4573.24 - 4592.712 Kate Cassidy

He would never want me to be in bed all day, depressed. And I have those days. Don't get me wrong. I'm sad all the time, but I'm happy sometimes because I just think about all the memories we have. And there was like, there's never going to be a love in my life that Liam was one of a kind. The love that we experienced is going to be one of a kind.

4592.752 - 4613.967 Kate Cassidy

I'm never going to experience that type of love again in the future. Whatever is meant for me, it's going to be so different than what I experienced with Liam. And that's something that, you know, I'm so, I wouldn't change any part of it and I don't regret anything. And it's something that it's like out of a movie and I, I love him so much and I will continue to for the rest of my life.

4614.447 - 4633.279 Kate Cassidy

I just think that for me, just doing things that make me happy and that I know would make him happy. I'm just trying to do those things and be strong and just realize that life's short and take the risks, take the opportunities, take, do what makes you happy because you don't have much to lose.

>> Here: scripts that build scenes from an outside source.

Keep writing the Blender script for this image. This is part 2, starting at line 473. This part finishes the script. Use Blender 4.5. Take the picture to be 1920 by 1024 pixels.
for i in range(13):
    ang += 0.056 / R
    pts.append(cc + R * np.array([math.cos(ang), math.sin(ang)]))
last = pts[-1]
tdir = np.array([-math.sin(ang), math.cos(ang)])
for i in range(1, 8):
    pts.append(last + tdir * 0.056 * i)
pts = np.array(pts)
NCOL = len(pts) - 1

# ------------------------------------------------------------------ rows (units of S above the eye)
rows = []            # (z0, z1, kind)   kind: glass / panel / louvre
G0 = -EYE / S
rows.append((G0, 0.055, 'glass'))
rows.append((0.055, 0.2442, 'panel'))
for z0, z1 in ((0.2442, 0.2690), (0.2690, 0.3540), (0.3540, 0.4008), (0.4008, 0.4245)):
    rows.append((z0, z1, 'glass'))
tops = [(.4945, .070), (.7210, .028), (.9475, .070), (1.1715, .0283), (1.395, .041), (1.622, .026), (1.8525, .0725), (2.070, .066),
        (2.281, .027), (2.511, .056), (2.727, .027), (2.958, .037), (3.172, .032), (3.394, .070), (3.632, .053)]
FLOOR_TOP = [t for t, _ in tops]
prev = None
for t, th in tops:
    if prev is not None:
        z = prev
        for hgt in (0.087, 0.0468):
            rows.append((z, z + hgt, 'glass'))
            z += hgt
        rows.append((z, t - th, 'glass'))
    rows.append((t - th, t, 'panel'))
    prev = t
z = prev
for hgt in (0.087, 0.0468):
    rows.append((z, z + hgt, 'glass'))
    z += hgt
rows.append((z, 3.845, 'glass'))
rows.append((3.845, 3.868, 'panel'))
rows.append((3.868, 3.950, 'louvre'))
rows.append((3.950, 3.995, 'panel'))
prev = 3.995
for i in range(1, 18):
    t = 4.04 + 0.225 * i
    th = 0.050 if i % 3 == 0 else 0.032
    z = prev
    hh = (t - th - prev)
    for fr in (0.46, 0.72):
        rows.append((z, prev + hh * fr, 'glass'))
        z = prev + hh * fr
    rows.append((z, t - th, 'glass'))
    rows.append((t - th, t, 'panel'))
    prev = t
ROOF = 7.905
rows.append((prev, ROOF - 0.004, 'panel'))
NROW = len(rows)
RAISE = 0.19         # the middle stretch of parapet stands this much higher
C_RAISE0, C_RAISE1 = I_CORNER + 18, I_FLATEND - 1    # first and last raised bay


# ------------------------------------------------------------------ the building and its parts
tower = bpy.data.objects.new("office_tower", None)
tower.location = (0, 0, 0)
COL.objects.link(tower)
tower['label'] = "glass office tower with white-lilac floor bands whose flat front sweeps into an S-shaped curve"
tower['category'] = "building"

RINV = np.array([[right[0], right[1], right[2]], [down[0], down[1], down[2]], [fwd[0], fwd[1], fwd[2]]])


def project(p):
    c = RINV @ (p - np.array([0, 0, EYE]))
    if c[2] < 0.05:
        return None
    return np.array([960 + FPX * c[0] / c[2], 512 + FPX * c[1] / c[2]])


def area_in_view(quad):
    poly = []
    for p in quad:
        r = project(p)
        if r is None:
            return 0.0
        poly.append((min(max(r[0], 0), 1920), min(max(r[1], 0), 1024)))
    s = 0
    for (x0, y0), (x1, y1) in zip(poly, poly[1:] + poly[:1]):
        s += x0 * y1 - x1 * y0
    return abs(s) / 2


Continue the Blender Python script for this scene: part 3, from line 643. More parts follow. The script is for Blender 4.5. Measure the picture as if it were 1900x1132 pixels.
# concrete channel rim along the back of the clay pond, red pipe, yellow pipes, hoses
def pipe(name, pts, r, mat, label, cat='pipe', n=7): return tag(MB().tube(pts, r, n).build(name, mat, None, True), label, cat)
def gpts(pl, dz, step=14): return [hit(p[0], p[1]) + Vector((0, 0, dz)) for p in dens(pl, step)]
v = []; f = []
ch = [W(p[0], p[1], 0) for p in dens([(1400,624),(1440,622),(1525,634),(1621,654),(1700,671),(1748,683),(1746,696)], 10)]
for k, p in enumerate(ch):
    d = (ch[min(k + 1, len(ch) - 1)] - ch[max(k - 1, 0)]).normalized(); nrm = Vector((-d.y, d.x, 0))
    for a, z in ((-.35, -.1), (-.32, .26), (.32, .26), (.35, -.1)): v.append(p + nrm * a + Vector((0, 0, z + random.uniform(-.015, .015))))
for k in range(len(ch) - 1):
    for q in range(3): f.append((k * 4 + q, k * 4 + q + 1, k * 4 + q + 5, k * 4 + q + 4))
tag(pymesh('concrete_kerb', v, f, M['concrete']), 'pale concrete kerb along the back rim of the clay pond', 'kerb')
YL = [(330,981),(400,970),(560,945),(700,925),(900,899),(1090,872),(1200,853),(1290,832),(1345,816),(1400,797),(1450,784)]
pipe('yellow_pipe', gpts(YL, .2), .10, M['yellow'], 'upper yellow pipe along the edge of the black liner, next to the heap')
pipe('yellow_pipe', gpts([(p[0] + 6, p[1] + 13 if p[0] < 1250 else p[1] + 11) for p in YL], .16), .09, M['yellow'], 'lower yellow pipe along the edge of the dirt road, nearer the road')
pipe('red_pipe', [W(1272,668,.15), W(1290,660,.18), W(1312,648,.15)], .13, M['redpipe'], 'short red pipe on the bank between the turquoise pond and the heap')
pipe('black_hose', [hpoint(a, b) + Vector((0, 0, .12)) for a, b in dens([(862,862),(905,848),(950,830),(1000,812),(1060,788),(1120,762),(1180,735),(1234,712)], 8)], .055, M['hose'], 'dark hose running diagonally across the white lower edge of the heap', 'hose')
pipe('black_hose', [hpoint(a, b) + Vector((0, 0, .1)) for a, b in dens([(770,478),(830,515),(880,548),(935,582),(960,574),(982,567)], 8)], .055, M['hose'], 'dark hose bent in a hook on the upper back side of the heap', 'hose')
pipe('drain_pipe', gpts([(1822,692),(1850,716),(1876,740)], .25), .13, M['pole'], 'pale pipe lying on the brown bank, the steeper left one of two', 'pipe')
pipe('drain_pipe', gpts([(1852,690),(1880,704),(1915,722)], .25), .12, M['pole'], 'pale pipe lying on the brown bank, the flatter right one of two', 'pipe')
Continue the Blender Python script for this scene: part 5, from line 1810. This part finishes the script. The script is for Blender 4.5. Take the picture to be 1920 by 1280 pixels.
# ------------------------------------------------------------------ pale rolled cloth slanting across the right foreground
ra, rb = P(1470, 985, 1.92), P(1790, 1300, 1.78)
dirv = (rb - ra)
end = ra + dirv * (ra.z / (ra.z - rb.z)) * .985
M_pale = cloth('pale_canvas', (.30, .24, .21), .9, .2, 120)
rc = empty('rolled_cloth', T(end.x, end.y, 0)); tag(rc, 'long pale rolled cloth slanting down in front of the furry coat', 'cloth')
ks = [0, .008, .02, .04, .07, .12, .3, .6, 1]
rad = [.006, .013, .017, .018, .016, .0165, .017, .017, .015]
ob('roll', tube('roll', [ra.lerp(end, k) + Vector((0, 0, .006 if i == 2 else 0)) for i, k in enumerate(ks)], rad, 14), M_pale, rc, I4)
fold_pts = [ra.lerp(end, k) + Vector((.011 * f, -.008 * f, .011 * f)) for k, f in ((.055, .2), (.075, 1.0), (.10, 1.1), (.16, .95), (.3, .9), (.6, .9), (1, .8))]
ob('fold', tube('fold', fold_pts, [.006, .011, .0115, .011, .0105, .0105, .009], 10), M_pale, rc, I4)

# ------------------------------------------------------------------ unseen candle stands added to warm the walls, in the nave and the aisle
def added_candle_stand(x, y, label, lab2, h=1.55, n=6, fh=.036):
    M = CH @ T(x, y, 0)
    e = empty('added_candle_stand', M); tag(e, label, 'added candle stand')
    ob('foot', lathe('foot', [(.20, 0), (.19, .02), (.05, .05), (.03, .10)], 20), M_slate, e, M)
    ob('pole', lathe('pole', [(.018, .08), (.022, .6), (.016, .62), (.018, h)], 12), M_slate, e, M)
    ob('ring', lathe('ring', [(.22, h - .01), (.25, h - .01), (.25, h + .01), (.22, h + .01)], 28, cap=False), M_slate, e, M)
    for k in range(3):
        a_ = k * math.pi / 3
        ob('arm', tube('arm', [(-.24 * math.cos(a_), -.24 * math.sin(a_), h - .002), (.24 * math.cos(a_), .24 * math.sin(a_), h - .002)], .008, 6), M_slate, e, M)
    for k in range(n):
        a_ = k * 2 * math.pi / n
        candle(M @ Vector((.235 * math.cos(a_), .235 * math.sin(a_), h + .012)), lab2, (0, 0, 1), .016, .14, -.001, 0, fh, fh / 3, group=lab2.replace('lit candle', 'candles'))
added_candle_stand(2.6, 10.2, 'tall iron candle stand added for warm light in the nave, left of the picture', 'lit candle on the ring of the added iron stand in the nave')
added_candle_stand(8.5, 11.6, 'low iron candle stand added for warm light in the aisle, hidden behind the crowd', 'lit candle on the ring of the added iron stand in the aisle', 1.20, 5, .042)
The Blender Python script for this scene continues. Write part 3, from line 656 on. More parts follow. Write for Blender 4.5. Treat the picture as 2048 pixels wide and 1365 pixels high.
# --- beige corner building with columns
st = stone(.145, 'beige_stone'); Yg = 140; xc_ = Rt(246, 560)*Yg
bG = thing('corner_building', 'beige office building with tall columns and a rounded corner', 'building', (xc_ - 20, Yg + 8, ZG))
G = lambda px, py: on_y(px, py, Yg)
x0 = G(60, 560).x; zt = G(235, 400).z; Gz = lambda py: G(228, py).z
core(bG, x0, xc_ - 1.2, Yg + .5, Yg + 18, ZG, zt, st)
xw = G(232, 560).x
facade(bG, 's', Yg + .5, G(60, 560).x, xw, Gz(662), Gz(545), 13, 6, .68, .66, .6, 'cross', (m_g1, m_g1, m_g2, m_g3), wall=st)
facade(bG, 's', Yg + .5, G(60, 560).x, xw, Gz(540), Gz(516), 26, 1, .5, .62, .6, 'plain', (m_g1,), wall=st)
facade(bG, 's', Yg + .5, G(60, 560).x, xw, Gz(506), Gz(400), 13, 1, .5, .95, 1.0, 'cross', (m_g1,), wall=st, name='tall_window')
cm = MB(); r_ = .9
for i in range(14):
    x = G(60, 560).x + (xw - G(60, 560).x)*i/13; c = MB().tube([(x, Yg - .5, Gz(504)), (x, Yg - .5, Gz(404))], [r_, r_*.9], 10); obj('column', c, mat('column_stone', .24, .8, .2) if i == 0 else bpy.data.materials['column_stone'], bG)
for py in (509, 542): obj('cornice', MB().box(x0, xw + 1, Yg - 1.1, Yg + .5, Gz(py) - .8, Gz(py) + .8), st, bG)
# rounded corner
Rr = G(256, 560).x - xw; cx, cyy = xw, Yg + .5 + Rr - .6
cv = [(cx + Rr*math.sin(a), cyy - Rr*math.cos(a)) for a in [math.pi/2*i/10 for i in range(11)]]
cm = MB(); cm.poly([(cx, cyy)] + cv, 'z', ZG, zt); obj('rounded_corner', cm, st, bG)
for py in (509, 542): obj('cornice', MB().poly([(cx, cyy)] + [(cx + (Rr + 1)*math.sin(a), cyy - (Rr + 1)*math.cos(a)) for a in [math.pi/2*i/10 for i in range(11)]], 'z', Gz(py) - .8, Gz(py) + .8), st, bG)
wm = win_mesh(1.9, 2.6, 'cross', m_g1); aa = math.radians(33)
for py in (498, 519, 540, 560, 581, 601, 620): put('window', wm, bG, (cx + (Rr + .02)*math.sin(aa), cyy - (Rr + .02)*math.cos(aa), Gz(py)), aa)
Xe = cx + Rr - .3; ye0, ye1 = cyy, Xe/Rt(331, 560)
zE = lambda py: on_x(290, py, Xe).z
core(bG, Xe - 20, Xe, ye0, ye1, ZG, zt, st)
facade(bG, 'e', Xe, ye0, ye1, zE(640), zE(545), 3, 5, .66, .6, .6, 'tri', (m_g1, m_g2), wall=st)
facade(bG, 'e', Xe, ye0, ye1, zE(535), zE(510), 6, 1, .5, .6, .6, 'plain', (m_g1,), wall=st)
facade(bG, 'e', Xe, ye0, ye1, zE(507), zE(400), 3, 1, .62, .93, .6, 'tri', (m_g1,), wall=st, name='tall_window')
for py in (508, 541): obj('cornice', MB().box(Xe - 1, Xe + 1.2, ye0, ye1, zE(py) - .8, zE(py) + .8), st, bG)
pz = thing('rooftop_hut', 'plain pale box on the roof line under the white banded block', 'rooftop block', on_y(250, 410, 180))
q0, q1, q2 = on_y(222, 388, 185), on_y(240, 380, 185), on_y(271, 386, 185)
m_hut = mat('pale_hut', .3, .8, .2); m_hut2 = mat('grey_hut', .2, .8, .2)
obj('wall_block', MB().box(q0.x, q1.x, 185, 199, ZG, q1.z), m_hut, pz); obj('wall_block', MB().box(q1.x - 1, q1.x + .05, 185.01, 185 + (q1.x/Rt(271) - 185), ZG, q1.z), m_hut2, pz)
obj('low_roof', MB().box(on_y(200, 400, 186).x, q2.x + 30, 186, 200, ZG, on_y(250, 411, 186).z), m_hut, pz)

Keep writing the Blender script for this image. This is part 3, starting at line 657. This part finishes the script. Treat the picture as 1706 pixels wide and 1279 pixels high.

4633.299 - 4655.782 Jay Shetty

Okay. I want to thank you for taking the risk, being so courageous. I'm hoping that everyone who's been listening today has felt through you a deeper sense of love for Liam and the beautiful words you shared about him, which I really do believe honor him. And I really hope for anyone who's listening who's lost someone near and dear to them, someone who's close to them,

4657.063 - 4663.507 Jay Shetty

feels a sense of peace and healing through you sharing your journey of grief and loss and everything that you're still going through.